- **DATA SHOWN**
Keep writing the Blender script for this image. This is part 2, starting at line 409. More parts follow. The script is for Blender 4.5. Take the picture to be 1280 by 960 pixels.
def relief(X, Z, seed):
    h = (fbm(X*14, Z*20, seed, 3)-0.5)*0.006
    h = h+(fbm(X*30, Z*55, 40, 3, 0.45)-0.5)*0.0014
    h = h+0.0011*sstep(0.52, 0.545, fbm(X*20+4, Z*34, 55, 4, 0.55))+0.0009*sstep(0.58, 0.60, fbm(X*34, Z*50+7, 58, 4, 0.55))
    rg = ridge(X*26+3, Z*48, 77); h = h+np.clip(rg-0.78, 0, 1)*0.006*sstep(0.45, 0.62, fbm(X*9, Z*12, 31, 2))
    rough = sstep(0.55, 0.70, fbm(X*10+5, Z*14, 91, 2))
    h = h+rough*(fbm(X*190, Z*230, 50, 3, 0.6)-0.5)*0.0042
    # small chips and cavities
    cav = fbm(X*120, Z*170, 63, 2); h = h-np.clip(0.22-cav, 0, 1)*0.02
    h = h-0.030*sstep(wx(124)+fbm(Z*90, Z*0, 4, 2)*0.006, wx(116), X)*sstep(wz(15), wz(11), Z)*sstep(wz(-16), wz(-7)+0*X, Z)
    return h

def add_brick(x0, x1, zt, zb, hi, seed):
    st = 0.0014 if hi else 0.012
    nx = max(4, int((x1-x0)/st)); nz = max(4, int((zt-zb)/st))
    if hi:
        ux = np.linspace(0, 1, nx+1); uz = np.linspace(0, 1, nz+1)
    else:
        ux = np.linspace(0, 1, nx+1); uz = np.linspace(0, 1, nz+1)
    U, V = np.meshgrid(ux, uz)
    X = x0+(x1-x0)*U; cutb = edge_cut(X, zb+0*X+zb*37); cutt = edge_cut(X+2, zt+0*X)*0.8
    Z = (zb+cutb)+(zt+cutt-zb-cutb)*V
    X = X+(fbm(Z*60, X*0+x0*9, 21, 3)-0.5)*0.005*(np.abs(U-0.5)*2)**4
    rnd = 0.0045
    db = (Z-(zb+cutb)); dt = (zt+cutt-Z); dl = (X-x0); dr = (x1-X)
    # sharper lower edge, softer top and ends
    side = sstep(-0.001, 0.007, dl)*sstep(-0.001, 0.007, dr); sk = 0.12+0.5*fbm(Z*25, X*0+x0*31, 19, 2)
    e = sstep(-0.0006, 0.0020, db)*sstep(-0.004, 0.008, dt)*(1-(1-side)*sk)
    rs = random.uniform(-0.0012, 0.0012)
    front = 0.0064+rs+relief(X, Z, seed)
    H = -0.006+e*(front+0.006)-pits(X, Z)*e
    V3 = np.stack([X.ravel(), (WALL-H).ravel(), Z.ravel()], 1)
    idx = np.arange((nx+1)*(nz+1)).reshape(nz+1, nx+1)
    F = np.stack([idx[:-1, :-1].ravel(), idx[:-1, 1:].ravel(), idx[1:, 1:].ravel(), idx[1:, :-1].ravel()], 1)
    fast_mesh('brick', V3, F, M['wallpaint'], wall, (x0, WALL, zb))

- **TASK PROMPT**
Retype the whole listing above exactly.

- **THE REPLY**
Keep writing the Blender script for this image. This is part 2, starting at line 409. More parts follow. The script is for Blender 4.5. Take the picture to be 1280 by 960 pixels.
def relief(X, Z, seed):
    h = (fbm(X*14, Z*20, seed, 3)-0.5)*0.006
    h = h+(fbm(X*30, Z*55, 40, 3, 0.45)-0.5)*0.0014
    h = h+0.0011*sstep(0.52, 0.545, fbm(X*20+4, Z*34, 55, 4, 0.55))+0.0009*sstep(0.58, 0.60, fbm(X*34, Z*50+7, 58, 4, 0.55))
    rg = ridge(X*26+3, Z*48, 77); h = h+np.clip(rg-0.78, 0, 1)*0.006*sstep(0.45, 0.62, fbm(X*9, Z*12, 31, 2))
    rough = sstep(0.55, 0.70, fbm(X*10+5, Z*14, 91, 2))
    h = h+rough*(fbm(X*190, Z*230, 50, 3, 0.6)-0.5)*0.0042
    # small chips and cavities
    cav = fbm(X*120, Z*170, 63, 2); h = h-np.clip(0.22-cav, 0, 1)*0.02
    h = h-0.030*sstep(wx(124)+fbm(Z*90, Z*0, 4, 2)*0.006, wx(116), X)*sstep(wz(15), wz(11), Z)*sstep(wz(-16), wz(-7)+0*X, Z)
    return h

def add_brick(x0, x1, zt, zb, hi, seed):
    st = 0.0014 if hi else 0.012
    nx = max(4, int((x1-x0)/st)); nz = max(4, int((zt-zb)/st))
    if hi:
        ux = np.linspace(0, 1, nx+1); uz = np.linspace(0, 1, nz+1)
    else:
        ux = np.linspace(0, 1, nx+1); uz = np.linspace(0, 1, nz+1)
    U, V = np.meshgrid(ux, uz)
    X = x0+(x1-x0)*U; cutb = edge_cut(X, zb+0*X+zb*37); cutt = edge_cut(X+2, zt+0*X)*0.8
    Z = (zb+cutb)+(zt+cutt-zb-cutb)*V
    X = X+(fbm(Z*60, X*0+x0*9, 21, 3)-0.5)*0.005*(np.abs(U-0.5)*2)**4
    rnd = 0.0045
    db = (Z-(zb+cutb)); dt = (zt+cutt-Z); dl = (X-x0); dr = (x1-X)
    # sharper lower edge, softer top and ends
    side = sstep(-0.001, 0.007, dl)*sstep(-0.001, 0.007, dr); sk = 0.12+0.5*fbm(Z*25, X*0+x0*31, 19, 2)
    e = sstep(-0.0006, 0.0020, db)*sstep(-0.004, 0.008, dt)*(1-(1-side)*sk)
    rs = random.uniform(-0.0012, 0.0012)
    front = 0.0064+rs+relief(X, Z, seed)
    H = -0.006+e*(front+0.006)-pits(X, Z)*e
    V3 = np.stack([X.ravel(), (WALL-H).ravel(), Z.ravel()], 1)
    idx = np.arange((nx+1)*(nz+1)).reshape(nz+1, nx+1)
    F = np.stack([idx[:-1, :-1].ravel(), idx[:-1, 1:].ravel(), idx[1:, 1:].ravel(), idx[1:, :-1].ravel()], 1)
    fast_mesh('brick', V3, F, M['wallpaint'], wall, (x0, WALL, zb))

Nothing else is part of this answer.